**The exercise:** Look for "This" in each line of the entries, and return the matching lines.
• • • • • • •
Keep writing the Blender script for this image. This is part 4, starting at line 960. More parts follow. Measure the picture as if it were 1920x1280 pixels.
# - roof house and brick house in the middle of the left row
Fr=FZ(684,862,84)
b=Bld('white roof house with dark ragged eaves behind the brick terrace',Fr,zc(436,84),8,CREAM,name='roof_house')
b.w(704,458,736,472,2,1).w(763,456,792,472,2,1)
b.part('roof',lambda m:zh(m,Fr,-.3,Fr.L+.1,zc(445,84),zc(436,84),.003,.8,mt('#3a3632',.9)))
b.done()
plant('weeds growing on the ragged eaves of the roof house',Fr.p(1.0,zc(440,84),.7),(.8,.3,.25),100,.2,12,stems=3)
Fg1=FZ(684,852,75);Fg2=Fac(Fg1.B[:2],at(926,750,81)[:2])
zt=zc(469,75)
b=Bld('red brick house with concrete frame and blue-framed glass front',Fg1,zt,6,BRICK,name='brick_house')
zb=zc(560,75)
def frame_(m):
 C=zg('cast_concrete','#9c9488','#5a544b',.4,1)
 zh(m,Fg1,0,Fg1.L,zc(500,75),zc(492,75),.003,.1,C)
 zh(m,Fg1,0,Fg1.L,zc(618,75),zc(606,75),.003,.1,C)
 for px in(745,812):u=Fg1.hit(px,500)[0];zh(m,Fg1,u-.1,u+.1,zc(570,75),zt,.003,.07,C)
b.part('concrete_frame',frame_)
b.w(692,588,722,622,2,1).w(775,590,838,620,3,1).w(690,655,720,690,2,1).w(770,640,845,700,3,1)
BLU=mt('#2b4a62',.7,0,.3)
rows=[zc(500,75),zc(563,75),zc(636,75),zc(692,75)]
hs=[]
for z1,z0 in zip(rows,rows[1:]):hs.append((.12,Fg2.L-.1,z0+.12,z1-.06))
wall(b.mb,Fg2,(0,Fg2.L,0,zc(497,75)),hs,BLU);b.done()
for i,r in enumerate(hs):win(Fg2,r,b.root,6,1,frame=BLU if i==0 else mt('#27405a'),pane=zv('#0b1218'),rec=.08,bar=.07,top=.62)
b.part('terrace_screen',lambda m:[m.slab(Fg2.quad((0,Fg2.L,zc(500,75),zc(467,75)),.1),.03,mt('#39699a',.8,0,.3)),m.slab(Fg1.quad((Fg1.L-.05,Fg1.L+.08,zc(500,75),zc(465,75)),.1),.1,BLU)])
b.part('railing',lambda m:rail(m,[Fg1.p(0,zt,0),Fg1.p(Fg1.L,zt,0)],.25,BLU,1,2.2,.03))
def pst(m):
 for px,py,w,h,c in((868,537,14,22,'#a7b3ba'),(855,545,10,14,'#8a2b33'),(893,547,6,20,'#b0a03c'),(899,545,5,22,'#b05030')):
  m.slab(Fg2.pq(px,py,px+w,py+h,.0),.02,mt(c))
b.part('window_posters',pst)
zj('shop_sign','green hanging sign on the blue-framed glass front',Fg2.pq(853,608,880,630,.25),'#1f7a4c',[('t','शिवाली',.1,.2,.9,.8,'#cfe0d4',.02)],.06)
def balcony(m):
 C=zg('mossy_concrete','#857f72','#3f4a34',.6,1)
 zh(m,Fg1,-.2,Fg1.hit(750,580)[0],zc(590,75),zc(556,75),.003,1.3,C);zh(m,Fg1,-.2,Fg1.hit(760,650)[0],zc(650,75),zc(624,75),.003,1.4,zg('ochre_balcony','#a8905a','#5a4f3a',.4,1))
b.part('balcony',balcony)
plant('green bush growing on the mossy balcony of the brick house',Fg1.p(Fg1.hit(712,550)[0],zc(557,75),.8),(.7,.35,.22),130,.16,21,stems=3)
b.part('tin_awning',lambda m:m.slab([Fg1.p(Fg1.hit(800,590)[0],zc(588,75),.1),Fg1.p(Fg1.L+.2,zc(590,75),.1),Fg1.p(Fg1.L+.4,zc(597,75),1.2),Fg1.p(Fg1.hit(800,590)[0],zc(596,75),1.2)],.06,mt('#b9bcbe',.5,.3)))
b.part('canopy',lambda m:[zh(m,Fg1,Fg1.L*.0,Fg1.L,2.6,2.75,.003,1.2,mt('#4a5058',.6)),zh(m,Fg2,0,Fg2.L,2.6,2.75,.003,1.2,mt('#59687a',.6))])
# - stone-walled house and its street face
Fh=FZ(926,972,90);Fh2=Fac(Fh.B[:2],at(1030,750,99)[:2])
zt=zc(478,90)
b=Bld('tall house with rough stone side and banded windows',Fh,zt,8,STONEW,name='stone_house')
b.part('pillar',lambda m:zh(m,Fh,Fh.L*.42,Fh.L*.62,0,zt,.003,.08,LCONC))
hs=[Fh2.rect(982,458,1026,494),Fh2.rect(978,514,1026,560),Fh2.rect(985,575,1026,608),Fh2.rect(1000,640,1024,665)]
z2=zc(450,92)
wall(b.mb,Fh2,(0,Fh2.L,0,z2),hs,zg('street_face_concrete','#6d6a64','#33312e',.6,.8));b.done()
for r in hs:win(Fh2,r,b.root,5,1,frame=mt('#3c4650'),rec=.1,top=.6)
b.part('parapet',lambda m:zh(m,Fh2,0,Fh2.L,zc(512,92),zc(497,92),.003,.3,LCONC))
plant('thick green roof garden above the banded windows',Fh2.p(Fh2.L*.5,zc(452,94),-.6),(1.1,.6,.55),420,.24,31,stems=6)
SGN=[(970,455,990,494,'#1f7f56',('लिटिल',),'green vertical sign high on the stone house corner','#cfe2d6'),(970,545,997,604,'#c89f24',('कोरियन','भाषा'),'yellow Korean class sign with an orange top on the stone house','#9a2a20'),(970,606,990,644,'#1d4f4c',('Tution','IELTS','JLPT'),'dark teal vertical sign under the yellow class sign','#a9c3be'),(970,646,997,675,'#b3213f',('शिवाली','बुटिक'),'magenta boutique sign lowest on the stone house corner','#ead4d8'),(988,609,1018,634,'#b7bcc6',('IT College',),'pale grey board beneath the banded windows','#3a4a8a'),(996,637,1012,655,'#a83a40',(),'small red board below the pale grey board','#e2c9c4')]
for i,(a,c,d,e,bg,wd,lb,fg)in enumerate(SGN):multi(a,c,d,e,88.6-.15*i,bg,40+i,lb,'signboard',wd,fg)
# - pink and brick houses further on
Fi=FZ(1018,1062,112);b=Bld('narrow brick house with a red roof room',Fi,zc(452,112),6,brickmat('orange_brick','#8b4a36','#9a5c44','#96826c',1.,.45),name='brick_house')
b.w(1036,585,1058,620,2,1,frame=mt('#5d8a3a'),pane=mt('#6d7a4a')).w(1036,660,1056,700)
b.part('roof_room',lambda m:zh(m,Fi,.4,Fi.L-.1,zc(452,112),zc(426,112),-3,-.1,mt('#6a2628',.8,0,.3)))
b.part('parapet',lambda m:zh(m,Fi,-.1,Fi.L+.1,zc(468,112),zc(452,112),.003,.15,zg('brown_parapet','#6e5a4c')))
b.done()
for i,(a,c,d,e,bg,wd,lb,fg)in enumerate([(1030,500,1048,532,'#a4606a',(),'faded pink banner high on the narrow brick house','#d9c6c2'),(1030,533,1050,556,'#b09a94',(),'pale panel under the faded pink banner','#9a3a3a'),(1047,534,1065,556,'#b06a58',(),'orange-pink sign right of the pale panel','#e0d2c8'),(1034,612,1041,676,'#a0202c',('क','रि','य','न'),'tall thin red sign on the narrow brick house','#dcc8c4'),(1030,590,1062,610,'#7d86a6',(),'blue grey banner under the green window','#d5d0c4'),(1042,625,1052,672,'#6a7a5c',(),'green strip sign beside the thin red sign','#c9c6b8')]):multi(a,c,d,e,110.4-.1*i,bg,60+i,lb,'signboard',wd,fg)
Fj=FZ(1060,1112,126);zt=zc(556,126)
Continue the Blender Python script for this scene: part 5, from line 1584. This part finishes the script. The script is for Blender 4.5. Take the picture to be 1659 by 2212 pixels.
• • • • • • •
**In response:**
Keep writing the Blender script for this image. This is part 4, starting at line 960. More parts follow. Measure the picture as if it were 1920x1280 pixels.
Continue the Blender Python script for this scene: part 5, from line 1584. This part finishes the script. The script is for Blender 4.5. Take the picture to be 1659 by 2212 pixels.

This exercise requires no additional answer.